Galaxy S8, podobnie, jak Galaxy Note 7, wypchany zostanie wieloma bajerami. Co jakiś czas dowiadujemy się o kolejnych i już teraz zebrało się tego całkiem sporo. Następnym do kolekcji ma być optyczny czytnik linii papilarnych.
Brzmi futurystycznie, ale naprawdę taki jest. Samsung nie zamierza bowiem wykorzystać „starego” i powszechnie stosowanego sensora pojemnościowego, ani nawet ostatniej zdobyczy techniki, czyli rozwiązania, bazującego na ultradźwiękach (które zastosowało Xiaomi w Mi 5S i Mi Note 2).
Ekran w Galaxy S8 ma podobno zajmować większą część (jeśli nie całość) panelu przedniego. Teoretycznie zabrakłoby więc miejsca na „standardowy” czytnik linii papilarnych, choć Samsung mógłby go przenieść na plecki smartfona (krawędzie boczne odpadają, ponieważ zachodzić ma na nie obustronnie zakrzywiony wyświetlacz). Koreańczycy zawsze jednak umieszczają skaner na przodzie swoich smartfonów i nie zamierzają tego zmieniać.

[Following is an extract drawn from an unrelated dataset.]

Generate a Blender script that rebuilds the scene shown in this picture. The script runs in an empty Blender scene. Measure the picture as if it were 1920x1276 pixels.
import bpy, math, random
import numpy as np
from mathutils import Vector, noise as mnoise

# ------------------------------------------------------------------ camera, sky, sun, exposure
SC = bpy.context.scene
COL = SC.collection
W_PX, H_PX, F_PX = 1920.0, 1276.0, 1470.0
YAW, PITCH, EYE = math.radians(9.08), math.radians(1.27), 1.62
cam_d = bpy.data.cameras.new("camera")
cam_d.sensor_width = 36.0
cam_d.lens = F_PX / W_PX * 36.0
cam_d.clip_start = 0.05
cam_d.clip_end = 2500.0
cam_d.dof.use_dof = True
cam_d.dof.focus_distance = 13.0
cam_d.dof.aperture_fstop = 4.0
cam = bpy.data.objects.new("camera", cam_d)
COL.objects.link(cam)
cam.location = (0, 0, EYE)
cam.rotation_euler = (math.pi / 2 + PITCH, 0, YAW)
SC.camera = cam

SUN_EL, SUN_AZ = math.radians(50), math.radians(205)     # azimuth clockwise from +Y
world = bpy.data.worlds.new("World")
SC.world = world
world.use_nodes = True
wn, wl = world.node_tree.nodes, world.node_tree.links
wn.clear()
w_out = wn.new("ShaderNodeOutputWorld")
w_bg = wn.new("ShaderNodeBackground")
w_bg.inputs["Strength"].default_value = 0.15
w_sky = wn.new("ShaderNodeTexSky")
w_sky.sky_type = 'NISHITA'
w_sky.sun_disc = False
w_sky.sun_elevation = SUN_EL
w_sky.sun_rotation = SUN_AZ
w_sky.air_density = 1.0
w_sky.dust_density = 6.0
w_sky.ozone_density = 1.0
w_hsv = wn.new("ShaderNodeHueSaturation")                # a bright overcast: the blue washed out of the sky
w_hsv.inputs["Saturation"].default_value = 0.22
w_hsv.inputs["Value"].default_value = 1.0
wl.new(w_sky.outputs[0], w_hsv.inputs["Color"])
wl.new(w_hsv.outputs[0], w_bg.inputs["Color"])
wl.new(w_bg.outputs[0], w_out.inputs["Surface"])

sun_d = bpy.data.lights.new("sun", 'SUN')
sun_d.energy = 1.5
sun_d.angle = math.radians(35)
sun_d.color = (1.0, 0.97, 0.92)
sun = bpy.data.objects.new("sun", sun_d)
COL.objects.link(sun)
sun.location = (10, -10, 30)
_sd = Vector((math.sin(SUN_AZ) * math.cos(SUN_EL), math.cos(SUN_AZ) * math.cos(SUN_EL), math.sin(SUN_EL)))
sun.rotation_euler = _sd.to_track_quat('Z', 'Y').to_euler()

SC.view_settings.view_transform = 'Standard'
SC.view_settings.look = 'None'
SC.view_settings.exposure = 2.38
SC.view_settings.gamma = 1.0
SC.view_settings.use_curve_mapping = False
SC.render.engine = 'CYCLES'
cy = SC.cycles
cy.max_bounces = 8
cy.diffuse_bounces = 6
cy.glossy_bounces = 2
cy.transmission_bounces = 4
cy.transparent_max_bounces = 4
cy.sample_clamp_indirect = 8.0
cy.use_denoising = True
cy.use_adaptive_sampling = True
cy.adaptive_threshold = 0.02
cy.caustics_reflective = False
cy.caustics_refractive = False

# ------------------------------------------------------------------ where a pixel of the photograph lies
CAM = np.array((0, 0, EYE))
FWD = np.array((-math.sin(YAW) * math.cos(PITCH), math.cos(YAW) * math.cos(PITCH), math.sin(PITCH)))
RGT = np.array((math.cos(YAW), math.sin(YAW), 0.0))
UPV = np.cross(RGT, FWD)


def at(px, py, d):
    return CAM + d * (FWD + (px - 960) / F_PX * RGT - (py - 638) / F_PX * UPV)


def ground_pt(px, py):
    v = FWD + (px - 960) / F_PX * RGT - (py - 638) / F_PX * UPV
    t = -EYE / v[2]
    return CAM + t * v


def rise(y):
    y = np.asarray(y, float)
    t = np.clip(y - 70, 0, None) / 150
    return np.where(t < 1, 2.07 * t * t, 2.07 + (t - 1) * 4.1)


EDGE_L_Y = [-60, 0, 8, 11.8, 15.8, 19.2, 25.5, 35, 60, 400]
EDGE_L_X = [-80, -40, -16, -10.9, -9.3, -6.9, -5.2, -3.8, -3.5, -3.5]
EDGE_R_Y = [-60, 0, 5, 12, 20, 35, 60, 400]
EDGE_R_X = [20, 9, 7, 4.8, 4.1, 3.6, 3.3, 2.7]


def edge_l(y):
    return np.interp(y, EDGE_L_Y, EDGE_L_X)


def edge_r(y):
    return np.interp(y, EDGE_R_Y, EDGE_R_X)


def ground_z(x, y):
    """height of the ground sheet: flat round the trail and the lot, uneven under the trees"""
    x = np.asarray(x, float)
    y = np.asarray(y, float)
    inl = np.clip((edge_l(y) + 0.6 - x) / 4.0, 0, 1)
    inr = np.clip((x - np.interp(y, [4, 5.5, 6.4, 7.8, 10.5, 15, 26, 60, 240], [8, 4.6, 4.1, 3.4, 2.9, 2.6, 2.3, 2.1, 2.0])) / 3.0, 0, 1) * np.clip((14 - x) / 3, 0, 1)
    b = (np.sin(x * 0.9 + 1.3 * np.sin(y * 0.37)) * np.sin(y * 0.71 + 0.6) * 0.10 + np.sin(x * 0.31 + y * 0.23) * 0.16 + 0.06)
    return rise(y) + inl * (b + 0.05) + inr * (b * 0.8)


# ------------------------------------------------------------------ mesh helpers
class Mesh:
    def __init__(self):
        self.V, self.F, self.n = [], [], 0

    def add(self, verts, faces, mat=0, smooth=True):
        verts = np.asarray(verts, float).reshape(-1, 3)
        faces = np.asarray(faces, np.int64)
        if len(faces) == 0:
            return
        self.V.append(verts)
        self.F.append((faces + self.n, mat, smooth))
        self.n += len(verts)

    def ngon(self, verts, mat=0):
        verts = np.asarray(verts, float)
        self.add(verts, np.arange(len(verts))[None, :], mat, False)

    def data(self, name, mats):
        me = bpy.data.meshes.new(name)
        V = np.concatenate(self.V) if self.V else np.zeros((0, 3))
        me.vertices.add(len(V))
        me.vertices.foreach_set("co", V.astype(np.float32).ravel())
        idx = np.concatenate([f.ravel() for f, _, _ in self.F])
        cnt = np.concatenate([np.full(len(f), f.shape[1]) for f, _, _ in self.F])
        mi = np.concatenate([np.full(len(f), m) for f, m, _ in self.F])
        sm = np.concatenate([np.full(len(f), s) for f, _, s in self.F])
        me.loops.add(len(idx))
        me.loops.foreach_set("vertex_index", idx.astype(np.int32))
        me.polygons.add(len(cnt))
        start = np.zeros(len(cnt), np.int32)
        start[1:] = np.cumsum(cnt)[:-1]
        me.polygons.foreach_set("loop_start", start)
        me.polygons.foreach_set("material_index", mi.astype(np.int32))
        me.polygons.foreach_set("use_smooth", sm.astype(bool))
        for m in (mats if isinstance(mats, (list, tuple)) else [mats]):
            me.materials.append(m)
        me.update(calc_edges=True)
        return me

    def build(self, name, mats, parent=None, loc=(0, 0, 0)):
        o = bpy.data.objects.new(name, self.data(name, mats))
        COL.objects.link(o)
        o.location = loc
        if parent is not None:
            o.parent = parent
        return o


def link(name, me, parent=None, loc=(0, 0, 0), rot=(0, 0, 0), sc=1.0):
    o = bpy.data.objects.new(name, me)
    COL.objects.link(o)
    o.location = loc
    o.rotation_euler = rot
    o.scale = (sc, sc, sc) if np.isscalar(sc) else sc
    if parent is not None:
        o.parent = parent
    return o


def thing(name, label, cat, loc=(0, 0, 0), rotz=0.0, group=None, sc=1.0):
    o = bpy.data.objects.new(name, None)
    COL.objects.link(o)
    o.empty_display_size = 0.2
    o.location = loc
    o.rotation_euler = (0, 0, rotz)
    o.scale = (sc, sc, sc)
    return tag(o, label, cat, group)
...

Aby pogodzić ze sobą te wszystkie kwestie, postanowiono wykorzystać optyczny czytnik linii papilarnych. Znajdować się ma on pod taflą ekranu, więc aby z niego skorzystać, trzeba będzie położyć palec na wyświetlaczu. Samsung może być pierwszym, ale i nie ostatnim producentem, który zastosuje to rozwiązanie. To samo podobno szykuje też Apple w nowym iPhone’ie.